Sometimes, multiple users can edit the same document and simultaneously see the changes as the editing happens. This is awesomely cool, but can lead to confusion if there are way too many people editing things. Similarly, it allows you to add videos to conversation, maps images just by drag and drop. Lots of gadgets (other softwares which will work with GW) are expected to be build for GW by developers and the use will become more fun. Think of solving a puzzle game simultaneously with multiple people. You can watch a video, a map or a photo album, and all comments can take place like a real time chat. Waves will take away the need of refreshing a forum for any new messages as they will get automatically updated. The possibilities are immense. Google has kept the platform open source, and anybody can develop their own wave systems, and all these (at least now) will work seamlessly with each other.

But, as great Prussian strategist Moltke once said, no plan survives first contact with enemy. In GW’s case the plans did survive, but have got into multiple problems as large number of users started using it.
The first problem is SPAM and information overload. Since many people are trying to edit or share the same info, sometimes it leads to an information overload. Many times the information is repetitive or useless. Sometimes, the waves may be updated at speeds which user may not be able to handle at all. People still have to learn how to handle information flow on such a powerful tool.

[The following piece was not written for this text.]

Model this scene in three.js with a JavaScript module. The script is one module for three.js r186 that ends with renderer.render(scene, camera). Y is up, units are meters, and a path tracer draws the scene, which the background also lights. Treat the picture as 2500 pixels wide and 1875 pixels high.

Offline storage is another issue that many people fear. Since Google is going to store most of the data in its computers (all data you send over mail etc like pictures, credit card details, classified information), the prospects of its growing power over data terrifies some of them. But most of these fears, as of now, look like hyper-fears.

People also complain about having to manually reviews and edit things, limited invites mean less number of friends using and collaborating, no notifications about new waves, too long loading time, slower than the normal chat and problems in keeping certain waves restricted.

And this is where I think the analogy to a masala film should end. It has disappointed users, but all is not lost. To be fair, it is only a ‘preview’, not even a beta-release. The actual product will be unveiled in late 2010. By releasing it to large number of users now, Google has perhaps saved millions which it would have had otherwise spent testing the platform by itself.

It is primarily collaboration, not communication and sooner the people realise this, the better it is. It is more like Facebook for workplace. People will slowly start using its real time features and collaborative mechanisms effectively. They have to learn how to manage communication (or conversation) on a tool meant primarily for collaboration. Using Google Waves for things that other platforms already do well is not good choice.

Conclusion, Google Wave is a little ahead of time, and is trying to provide solution to some unforeseen problems. It is possible that we will need it in future, and since it may happen very soon, it is advisable to start using it lest you end up as dumbest among your friends or colleagues because you don’t know how to use Google Wave.